New Mexicans Urge Senator to Save the Internet
August 22nd, 2006 by tkarr![]() |
On Thursday, a diverse group of New Mexicans delivered 7,500 signed petitions to the Santa Fe and Albuquerque offices of Sen. Jeff Bingaman — urging the senator to defend Internet freedom at a time when it is at risk for local small businesses and families.
The petition deliveries — led by local chili entrepreneur Gary Maricle and including dozens of local businesspeople, media makers, non-profit organization representatives, consumer advocates and citizens — called the senator’s attention to legislation in Congress, which if passed would allow the nation’s largest phone and cable companies to erect new tolls on the Internet and effectively undermine user choice.
Sen. Bingaman will cast a critical vote in the Senate, but he has yet to take a stand on this issue.
“A neutral Internet allows businesses to compete on merit, not based on which company can afford to pay gatekeepers like AT&T to have their site open more quickly than their competitors,” said Maricle before delivering the petitions to a Bingaman staffer in Albuquerque “We need Senator Bingaman to declare his support for Net Neutrality so the goods we produce have a fair shot of being sold online against the giant corporations who will dominate the Internet if Net Neutrality were gone.”
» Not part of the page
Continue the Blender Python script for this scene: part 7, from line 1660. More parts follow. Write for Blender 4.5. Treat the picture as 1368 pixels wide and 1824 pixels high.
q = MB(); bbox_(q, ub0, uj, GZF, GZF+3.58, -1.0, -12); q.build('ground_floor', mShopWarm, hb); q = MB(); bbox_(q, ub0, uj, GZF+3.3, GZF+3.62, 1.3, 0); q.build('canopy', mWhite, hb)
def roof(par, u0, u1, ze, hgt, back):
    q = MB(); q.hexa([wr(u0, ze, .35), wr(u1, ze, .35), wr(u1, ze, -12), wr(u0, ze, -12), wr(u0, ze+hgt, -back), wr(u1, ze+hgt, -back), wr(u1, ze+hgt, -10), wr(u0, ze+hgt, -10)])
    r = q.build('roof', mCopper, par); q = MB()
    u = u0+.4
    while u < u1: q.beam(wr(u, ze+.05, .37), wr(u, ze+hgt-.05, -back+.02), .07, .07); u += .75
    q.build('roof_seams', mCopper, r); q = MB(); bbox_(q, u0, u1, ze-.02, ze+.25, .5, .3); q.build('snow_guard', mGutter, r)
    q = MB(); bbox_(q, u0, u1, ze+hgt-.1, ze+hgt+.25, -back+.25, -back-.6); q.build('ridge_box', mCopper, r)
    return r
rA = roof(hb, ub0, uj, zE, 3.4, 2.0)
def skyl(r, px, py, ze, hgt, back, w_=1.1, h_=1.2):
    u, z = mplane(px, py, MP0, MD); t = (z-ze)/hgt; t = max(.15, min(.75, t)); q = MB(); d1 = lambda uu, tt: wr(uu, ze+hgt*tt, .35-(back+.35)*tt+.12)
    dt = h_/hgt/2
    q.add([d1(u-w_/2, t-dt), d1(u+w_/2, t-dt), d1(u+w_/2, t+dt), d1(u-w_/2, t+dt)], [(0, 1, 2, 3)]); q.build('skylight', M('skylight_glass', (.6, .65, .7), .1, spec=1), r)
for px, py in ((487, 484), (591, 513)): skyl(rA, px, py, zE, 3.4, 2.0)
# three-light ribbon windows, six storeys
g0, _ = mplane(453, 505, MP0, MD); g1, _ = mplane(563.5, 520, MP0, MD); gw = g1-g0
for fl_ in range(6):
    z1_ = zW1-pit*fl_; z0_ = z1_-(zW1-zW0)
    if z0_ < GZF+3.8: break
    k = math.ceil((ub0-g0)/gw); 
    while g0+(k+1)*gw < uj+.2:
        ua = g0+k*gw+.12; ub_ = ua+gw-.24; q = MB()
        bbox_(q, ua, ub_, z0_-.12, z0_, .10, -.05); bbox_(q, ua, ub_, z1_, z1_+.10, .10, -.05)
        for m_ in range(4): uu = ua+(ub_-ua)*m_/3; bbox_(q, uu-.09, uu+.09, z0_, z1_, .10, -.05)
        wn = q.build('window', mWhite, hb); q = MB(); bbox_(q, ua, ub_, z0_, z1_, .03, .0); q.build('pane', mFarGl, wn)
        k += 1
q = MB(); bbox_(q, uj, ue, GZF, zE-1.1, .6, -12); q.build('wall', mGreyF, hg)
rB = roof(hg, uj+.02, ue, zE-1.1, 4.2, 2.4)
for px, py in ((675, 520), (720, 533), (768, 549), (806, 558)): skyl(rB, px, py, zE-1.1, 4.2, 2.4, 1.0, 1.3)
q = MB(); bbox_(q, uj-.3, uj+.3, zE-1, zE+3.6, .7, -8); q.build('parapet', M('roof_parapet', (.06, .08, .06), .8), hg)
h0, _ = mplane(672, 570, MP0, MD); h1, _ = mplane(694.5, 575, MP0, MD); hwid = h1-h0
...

The Albuquerque and Santa Fe events were covered by local TV, radio and print media, including a report on New Mexico Public Radio which pressed Senator Bingaman to make a statement on the issue.
A report by the local ABC affiliate KOAT showed a stack of the 7,500 petitions outside the senator’s Albuquerque offices. The New Mexico petitions are a part of the more than one million signatures that the SavetheInternet.com Coalition has collected and delivered to Congress since April.
Big telephone and cable companies like AT&T, Verizon, and Comcast are trying to eliminate Net Neutrality by spending tens of millions of dollars on Washington lobbyists, campaign contributions and TV, radio and print ad buys. But while Senators have returned to their states for august recess, they’re getting an earful from constituents who are demanding that Net Neutrality be preserved.
Before Congress returns to Washington in September, our elected representatives need to heed the advice of their constituents, and put service to the public before the moneyed interests of AT&T, Comcast, Verizon and their high-paid lobbyists and flacks.